Sport / Cricket World Cup

Stead doesn't see advantage after India game abandoned

06:51 am on 14 June 2019

New Zealand coach Gary Stead said he saw no advantage to his team's World Cup group stage match against India being abandoned due to rain, despite the Indians looking like the team to beat after their opening wins over South Africa and Australia.

Photo: RNZ / Simon Rogers

"If you want to go through and play a semi-final or make the final, you're going to have to play all the teams and you're going to have beat those teams," Stead told reporters at a news conference.

The washout at Trent Bridge gave each side a single point, leaving 2015 finalists New Zealand top of the table on seven points and India in third place on five points but with a game in hand.

"It's too early in the tournament to know if this (abandoned match) is going to be influential or not in the long run. We know we still have to play good cricket against all the teams we come up against," Stead said.

"We would have loved to have played India today. They're obviously going hot, and we feel as though we're playing reasonably well as well, so it would have been a really nice match-up," Stead said.

It was the fourth match to be either called off or abandoned in the rain-hit tournament, and some commentators have questioned the absence of reserve days for group matches in the schedule. But Stead said that would only have complicated things for everyone.

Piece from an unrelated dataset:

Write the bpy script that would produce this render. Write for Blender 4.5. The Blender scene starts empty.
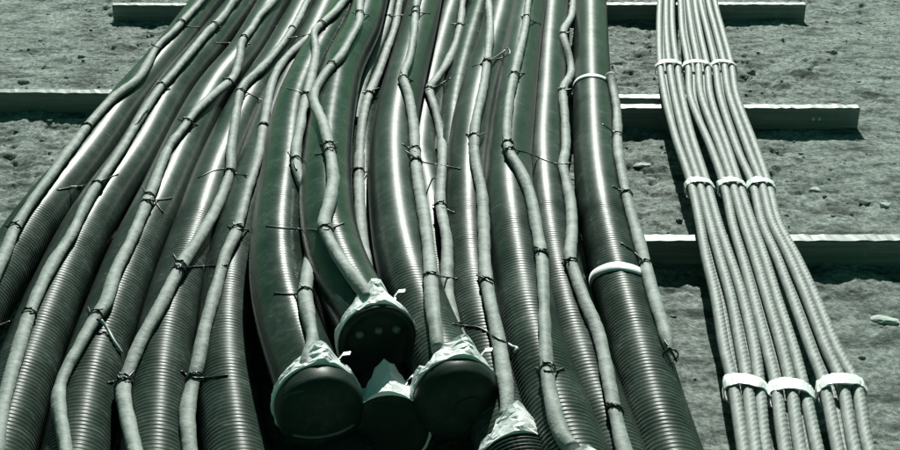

Tom Latham and Ish Sodhi run from the rain showers as the Black Caps' World Cup game against India is called off. Photo: PhotoSport

"Reserve days are going to be a logistical nightmare," he said, adding that rain can be a threat at any event.

"It's a bit of bad luck really, but it can rain anywhere in the world. My first tour was in Dubai and it rained there in the desert," he said.

New Zealand don't play again until they take on South Africa at Edgbaston on June 19 - a welcome six-day break.

"The first thing we're going to do is have a couple of days off," Stead said.